Preparing for the Bare Metal Restore Showdown
Let's assume a catastrophe happens. The river rises and your office building floods. Not only do you have to replace all the carpet, but you have completely lost your entire server, the hard drive, the case, everything. You have an entire year worth of work on that computer and trying to recreate everything from scratch will probably cost you half your business, so you need to move fast and restore everything.
Lucky for you, you made a full tape backup of everything on your server hard drive, so all you need to do is retrieve the tape from your service bureau. It should be easy to get things back up and running again, right? Maybe it's not that easy.
You now must successfully pull off what is called a bare metal restore (BMR), which consists of restoring your backups and your business livelihood to a server on which nothing is installed. If the server you are restoring is exactly the same as the server that you watched get carried downstream in a flood, you are back in business.

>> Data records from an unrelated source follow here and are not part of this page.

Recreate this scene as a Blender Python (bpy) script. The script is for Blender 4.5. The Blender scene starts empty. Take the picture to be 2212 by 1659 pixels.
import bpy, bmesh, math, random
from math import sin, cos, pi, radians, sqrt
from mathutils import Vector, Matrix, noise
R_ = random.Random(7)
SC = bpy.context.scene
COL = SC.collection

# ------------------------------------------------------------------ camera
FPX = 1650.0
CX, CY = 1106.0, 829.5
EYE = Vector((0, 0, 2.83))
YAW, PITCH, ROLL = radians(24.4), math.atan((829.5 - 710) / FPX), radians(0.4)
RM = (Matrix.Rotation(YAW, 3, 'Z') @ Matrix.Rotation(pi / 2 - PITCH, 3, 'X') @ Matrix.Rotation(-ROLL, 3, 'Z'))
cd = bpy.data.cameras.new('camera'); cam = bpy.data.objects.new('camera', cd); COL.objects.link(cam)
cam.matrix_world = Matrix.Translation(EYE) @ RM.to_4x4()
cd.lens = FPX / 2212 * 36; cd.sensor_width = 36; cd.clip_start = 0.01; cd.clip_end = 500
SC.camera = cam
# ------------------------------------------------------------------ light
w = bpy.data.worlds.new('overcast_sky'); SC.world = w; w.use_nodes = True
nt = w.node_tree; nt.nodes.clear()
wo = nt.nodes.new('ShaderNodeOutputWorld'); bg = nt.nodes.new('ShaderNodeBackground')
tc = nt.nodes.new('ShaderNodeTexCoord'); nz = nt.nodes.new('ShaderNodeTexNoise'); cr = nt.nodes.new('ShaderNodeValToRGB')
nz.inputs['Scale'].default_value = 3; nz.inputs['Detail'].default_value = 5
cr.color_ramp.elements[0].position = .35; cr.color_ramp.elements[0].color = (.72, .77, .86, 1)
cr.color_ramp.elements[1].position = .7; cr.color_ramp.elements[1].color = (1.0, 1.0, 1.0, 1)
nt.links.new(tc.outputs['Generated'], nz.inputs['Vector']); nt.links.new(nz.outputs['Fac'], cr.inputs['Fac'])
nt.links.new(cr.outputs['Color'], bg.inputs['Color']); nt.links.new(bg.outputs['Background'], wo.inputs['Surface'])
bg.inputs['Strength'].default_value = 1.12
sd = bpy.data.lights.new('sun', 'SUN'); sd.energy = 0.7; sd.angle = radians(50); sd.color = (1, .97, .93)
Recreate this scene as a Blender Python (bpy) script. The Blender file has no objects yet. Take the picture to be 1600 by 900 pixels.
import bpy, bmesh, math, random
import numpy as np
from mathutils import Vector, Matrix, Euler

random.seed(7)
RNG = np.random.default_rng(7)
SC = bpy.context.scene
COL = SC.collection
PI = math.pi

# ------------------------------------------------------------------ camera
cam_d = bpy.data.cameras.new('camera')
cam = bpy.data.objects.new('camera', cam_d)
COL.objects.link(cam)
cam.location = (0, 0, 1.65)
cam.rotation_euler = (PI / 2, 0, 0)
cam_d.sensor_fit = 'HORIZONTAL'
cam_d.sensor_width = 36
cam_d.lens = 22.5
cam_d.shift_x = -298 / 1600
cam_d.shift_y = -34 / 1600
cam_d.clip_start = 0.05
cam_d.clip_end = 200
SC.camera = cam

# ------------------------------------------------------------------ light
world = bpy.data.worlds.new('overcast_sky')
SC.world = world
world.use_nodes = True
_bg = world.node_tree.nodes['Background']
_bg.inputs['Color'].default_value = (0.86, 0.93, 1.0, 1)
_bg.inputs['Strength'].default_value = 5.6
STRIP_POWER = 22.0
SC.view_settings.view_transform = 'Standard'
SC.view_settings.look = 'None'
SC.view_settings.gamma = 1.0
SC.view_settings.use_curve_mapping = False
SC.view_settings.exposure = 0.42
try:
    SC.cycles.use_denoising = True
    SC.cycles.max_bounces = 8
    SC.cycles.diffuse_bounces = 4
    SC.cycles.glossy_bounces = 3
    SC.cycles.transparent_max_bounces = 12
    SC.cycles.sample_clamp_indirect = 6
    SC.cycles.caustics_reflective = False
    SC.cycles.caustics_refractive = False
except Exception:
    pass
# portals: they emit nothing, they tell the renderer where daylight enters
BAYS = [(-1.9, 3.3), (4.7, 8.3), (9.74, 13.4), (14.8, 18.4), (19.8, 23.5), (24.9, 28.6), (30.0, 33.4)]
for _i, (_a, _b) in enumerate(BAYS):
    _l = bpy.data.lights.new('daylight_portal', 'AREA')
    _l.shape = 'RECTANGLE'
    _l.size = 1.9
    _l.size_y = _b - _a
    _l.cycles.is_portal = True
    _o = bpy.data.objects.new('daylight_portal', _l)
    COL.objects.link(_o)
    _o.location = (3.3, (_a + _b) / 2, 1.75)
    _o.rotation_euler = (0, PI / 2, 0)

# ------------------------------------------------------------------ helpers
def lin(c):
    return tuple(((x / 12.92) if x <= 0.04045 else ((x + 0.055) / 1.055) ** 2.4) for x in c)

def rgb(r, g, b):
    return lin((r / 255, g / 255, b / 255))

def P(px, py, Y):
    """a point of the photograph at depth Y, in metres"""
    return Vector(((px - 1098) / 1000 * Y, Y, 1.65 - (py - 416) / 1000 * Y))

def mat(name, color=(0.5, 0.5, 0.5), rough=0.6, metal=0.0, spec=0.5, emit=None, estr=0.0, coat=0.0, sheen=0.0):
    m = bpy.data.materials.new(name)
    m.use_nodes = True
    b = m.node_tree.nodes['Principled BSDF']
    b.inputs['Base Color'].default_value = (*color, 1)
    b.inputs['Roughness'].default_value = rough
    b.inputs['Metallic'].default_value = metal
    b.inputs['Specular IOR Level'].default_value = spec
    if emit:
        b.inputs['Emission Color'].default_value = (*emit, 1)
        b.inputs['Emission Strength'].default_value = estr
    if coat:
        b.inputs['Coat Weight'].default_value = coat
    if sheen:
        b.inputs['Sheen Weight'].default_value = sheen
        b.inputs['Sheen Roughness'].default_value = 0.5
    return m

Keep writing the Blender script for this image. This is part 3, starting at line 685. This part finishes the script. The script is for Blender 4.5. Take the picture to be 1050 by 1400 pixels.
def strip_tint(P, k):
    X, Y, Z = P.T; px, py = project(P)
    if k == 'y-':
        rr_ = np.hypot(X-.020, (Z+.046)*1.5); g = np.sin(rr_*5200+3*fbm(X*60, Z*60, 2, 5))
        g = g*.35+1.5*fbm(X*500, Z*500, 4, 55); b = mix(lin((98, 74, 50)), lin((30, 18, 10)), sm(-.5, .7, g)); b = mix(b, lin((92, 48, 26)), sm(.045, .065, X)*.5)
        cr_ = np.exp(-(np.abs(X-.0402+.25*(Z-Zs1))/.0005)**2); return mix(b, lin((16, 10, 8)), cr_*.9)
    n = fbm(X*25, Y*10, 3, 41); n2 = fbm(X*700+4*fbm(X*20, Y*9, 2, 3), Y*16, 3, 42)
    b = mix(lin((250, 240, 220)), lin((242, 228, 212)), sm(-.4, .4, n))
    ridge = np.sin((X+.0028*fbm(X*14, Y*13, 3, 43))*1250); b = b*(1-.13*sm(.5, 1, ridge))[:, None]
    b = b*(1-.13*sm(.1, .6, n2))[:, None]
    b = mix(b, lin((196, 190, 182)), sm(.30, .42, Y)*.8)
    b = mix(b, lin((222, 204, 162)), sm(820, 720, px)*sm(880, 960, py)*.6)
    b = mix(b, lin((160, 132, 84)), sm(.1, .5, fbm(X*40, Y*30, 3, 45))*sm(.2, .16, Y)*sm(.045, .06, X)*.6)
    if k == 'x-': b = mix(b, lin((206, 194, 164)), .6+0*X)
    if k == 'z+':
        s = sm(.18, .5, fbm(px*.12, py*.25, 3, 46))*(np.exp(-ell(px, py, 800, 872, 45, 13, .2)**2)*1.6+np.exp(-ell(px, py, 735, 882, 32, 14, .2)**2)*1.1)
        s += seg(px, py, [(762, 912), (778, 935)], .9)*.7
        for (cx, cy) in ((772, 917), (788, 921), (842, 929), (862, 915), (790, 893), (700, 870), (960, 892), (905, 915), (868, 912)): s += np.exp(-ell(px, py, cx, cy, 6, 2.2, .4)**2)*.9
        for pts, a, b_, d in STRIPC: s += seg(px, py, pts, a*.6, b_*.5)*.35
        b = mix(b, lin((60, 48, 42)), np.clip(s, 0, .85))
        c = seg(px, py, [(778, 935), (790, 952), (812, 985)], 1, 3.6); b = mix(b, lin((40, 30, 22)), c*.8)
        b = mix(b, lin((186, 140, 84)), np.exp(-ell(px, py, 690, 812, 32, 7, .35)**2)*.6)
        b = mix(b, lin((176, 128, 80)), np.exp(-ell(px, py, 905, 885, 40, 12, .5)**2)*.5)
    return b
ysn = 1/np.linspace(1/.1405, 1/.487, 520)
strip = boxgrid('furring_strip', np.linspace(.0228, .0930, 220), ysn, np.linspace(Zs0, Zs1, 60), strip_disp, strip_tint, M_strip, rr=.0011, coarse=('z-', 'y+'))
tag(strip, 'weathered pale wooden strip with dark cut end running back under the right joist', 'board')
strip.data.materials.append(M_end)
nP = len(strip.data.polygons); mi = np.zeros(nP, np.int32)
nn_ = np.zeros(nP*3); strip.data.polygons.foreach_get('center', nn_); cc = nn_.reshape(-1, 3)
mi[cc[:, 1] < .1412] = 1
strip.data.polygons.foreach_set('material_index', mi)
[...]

It turns out, however, that the exact model of server you once had is no longer available. What you have instead is a server that your supplier promises will be identical to the one you had before, but it's not really. The new server is composed of entirely different parts, but it will have to do.
When you do a bare metal restore, it is important to note that bare metal restore is not the same as a simple file restore, and you have no way of knowing how long or how complicated it is going to be to replace and restore onto a different hardware until you are in the midst of doing so.
Remember that nothing is as easy as it seems, and everything always takes longer than you imagine.
Whatever your backup strategy, you need to test it out in advance to find out if it works as planned and make absolutely sure that nothing falls through the cracks. You want to check your data to make sure that your backup is viable. If you back up corrupted data, the only thing you are going to restore is corrupted data. You also want to make sure that the restore process works as smoothly as you planned, whether it is on the same physical machine, a slightly different machine, or on a virtual machine.
As a rule of thumb, always test your backup strategy, and make sure you test it under all possible conditions in the event of a disaster. The last thing you want is to identify a loophole in your backup that will prevent it from restoring your data reliably.